School Supplies

school-suppliesGone are the days when my sweet firstborn wanted to buy his school supplies months ahead of the start of school. Shopping seems to have become almost as much of a chore for him as it is for me. This year, we bought school supplies 2 days before school started.

As we have in previous years, we spent a considerable amount of time wandering around stores searching for some very specific items indicated on the school supply list, and then, when we couldn’t find some of them, we bought things that are similar but not exactly what the list indicated. “It’s like they just write down something they want us to get without researching to see if it exists,” said the 13-year-old. Yep, he’s right. When we did research online on the specified spiral notebook manufacturer’s website, we found that the specified brand of notebook, with the specified number of subjects and pages, and the specified size of ruled lines, does not exist without perforated pages, but the teacher specified non-perforated pages. So it’s not just that the stores we went to don’t have it – the teacher made up the product, or specified a discontinued product. Yet, there it is on the list.

Not surprisingly, some kids showed up at school the first day this year without one item that all kids were supposed to have, but which wasn’t indicated on the individual class lists, only on the first page of the school supply list packet, which included lists for each preschool, elementary, and middle school grade. This item, a new item this year, and the only item listed at the top of this packet, was in red text in the PDF, as opposed to the black text of every single other item, but it just wasn’t listed in the right place. I’m sure I wasn’t the only parent who printed out only the page with my kids’ lists, and didn’t print out the first page, which included that one item that everyone needed. We did get that item – but we had to go to 4 different stores to get 2 of them, one for each of my kids. It was a bit of a hard-to-find specialty item, one that I’d have listed on each grade’s list, if I were generating the school supply lists.

Another item, specific solid-colored gym shorts, also a new requirement this year, was deleted from the school supply lists, via email, about 17 hours before the first day of school started, right after my husband and kids returned home from purchasing those actual shorts. While commiserating with other parents the next day, one said that she’d just ignore the “fine print” from now on, since her friends did that regarding the gym shorts (never even noticed the gym shorts requirement), and everything worked out fine for them.

These are just school supplies, of course.
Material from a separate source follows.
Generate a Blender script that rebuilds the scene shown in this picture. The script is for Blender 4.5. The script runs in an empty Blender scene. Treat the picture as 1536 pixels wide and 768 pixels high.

Really, it shouldn’t be this hard to specify what you want in a way that the reader can understand it and be able to purchase it. Sometimes in my life it’s just school supplies, sometimes it’s construction materials.

Most of us know that buildings are built out of real products bought from real-life distributors, but sometimes not enough time is spent researching a product or assembly to see if different combinations of options are available. It would be better to specify more generically than to send some subcontractor on a wild-goose-chase for an impossibly specific product and to show some impossible combination of options in the drawings.

We all know that line in some contracts that tells us that “the Contract Documents are complementary, and what is required by one shall be as binding as if required by all,” but this is not a license to put information in the wrong place and think that’s fine. Even if it’s in red text. Especially if it’s a specialty product.

Changes happen; there are no perfect documents. But when such changes are made too late, it’s aggravating for everyone – the change itself isn’t that big a deal, but when it comes so late, people, rightly or wrongly, get upset.

Inconsistent communications, requirements listed in the wrong place, and untimely changes make people question the true intent of communications, and, ultimately, ignore the odd ones. Those people may be right – those odd ones often turn out to be accidental, or get value-engineered out – but this throws into question everything that comes from that one communicator – the communicator loses credibility.

All of this speaks to the importance of putting accurate information in the right place and issuing changes in a timely manner. You don’t want the people you are trying to communicate with to vow to ignore your “fine print” from now on.